We have become serial character assassins.

Don Imus is just the latest example of something sad and unattractive: we have an insatiable, mean bloodlust for bringing people down.

By "we" I mean me. And you. And Imus, who of course has made millions tearing people apart and cackling at the demise of other famous high and mighties.

The collective "we" that is, I suppose, contemporary American culture has made character destruction and celebrity-slaughter the gladiator sport of our day.

People don't get ruined in football and boxing except by accident. But it is the goal of the culture of the character assassins. And the Coliseum is columns like this, Web sites like this and television networks like this. The Coliseum is filled with people like you and me.

We are all part of it. Who hasn't enjoyed the downfall of some famous person — be it Mark Foley, Ted Haggerty, Bill Clinton, Sandy Berger, Britney Spears or Martha Stewart?

The merits or demerits, guilt or innocence of any of these names in the news are absolutely irrelevant to what I'm talking about. Some of us hate some people. Period.

Plenty of bad people get their just comeuppance; plenty of innocents get slaughtered too.
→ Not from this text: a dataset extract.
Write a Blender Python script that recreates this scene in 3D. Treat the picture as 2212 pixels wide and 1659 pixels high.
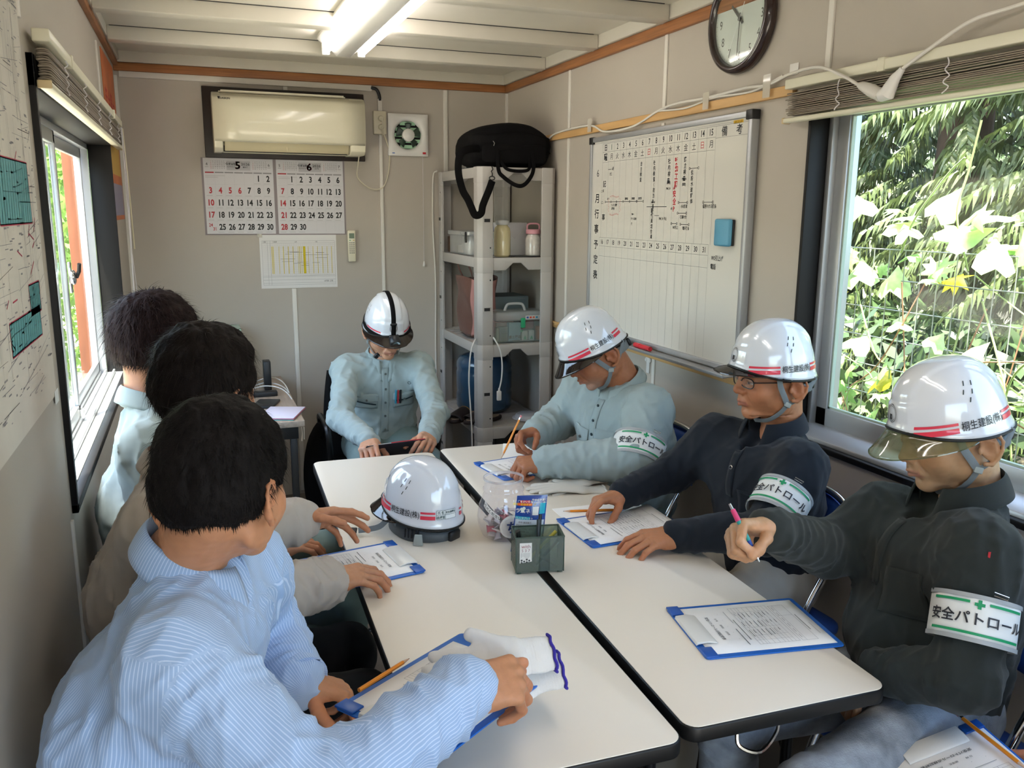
import bpy, bmesh, math, random
import numpy as np
from mathutils import Vector, Matrix
from mathutils.bvhtree import BVHTree
for _o in list(bpy.data.objects): bpy.data.objects.remove(_o)
SC = bpy.context.scene; COL = SC.collection
random.seed(7); RNG = np.random.default_rng(7)
PI = math.pi

# ---------------------------------------------------------------- camera
CAM = Vector((0, 0, 1.6)); FPX = 1820.0
_yaw, _pit, _rol = .358, .202, .007
_f = Vector((math.sin(_yaw)*math.cos(_pit), math.cos(_yaw)*math.cos(_pit), -math.sin(_pit)))
_r = _f.cross(Vector((0, 0, 1))).normalized(); _u = _r.cross(_f)
_r, _u = _r*math.cos(_rol)+_u*math.sin(_rol), _u*math.cos(_rol)-_r*math.sin(_rol)
cam = bpy.data.cameras.new('camera'); cam.sensor_width = 36; cam.lens = FPX/2212*36; cam.clip_start = .02; cam.clip_end = 200
cam_o = bpy.data.objects.new('camera', cam); COL.objects.link(cam_o)
cam_o.matrix_world = Matrix(((_r.x, _u.x, -_f.x, CAM.x), (_r.y, _u.y, -_f.y, CAM.y), (_r.z, _u.z, -_f.z, CAM.z), (0, 0, 0, 1)))
SC.camera = cam_o

# ---------------------------------------------------------------- world, sun, exposure
world = bpy.data.worlds.new('sky'); SC.world = world; world.use_nodes = True
wn = world.node_tree.nodes; wl = world.node_tree.links; wn.clear()
wo = wn.new('ShaderNodeOutputWorld'); wb = wn.new('ShaderNodeBackground'); ws = wn.new('ShaderNodeTexSky')
ws.sky_type = 'NISHITA'; ws.sun_disc = False; ws.sun_elevation = math.radians(72); ws.sun_rotation = math.radians(-60)
ws.air_density = 1.2; ws.dust_density = 2.5; ws.ozone_density = 1.0
wb.inputs[1].default_value = SKY_STRENGTH = .95
wl.new(ws.outputs[0], wb.inputs[0]); wl.new(wb.outputs[0], wo.inputs[0])
sun = bpy.data.lights.new('sun', 'SUN'); sun.energy = 21; sun.angle = math.radians(.6); sun.color = (1, .95, .86)
sun_o = bpy.data.objects.new('sun', sun); COL.objects.link(sun_o)
_sd = Vector((.15, .25, -.95)).normalized()
sun_o.rotation_euler = _sd.to_track_quat('-Z', 'Y').to_euler()
SC.view_settings.view_transform = 'Standard'; SC.view_settings.look = 'None'
SC.view_settings.gamma = 1; SC.view_settings.use_curve_mapping = False
SC.view_settings.exposure = .86
SC.cycles.max_bounces = 10; SC.cycles.diffuse_bounces = 5; SC.cycles.transparent_max_bounces = 16
SC.cycles.sample_clamp_indirect = 6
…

I won't even bother to give my views about Imus. I can't believe anyone in the world cares what anybody else thinks anymore: every possible opinion on the matter has been stated somewhere in the yakking universe five times, loud and soft.

The point is this sordid personality destruction has become a repetitive public ritual and we're hooked on it. Numbers crunchers could probably make graphs of the frequency and intensity of Great Falls. And of our voyeuristic, uncharitable fascination with them.

The Duke lacrosse team learned it can happen to ordinary people too, that unknowns can become knowns — famous and infamous — in one fast news cycle. A year and $3.5 million later, the accused Duke players have legal redemption but untold scars as well.

Their problems weren't caused only by a morally bankrupt prosecutor, but by a culture that was rooting for the fall of these privileged white boys who played with strippers. They certainly had their defenders in the world of professional arguers as well. That just meant that the whole case became an "issue" — partisan, divisive, loud and cruel.

It isn't hard to understand why there are so many character lynchings. There are a lot of rats and phonies in this world. Is the national supply of famous creeps higher than at other points in our history? Absolutely, simply because the supply of media is so vastly greater. More media, more bandwidth to create celebrities and then stalk them.

And with the Internet and ubiquitous television, geographic proximity is no longer necessary for a mob mentality to arise. We have virtual mobs. For briefing, shiny sick moments all eyes are focused on Imus — or Anna Nicole, Michael Jackson, Jack Abramoff or Ken Lay.

Our media and our culture have become expert at creating celebrities and other phonies.

We can turn a contestant on a game show into a household name in a week. And like some cheesy Hollywood threat: "We made you, and we can break you."

So many of the celebrities in politics, sports and entertainment are undeserving, greedy, hubristic, ostentatious, coarse, egotistical or vulgar. Of course we love it when they crash and burn. We wouldn't be human if we didn't. Some of them deserve everything they get.

And spotting these parasitic unworthies, calling them out, cheering on their demises seems like the only tool we have to fight societal fakery and fraud. How else can we fight back this amorphous enemy but to collect scalps? We wait vigilantly for their flameouts to lighten the loads of our lives with a little innocent gloating.

I do this in my column all the time. An aspect of this process is, of course, necessary to check the people who have power and abuse it. The game is different for people who hungrily seek fame, fortune and power; they're in the game by choice, they know the stakes and the risks and they want to play. That doesn't mean we should be quite so happy when they fall.

The problem is that we are devouring ourselves. We can create celebrities, but not leaders. We generate fame, but not honor.

Perhaps the most we can do, you and I, is try not to let this unforgiving quality of public life seep into our private lives.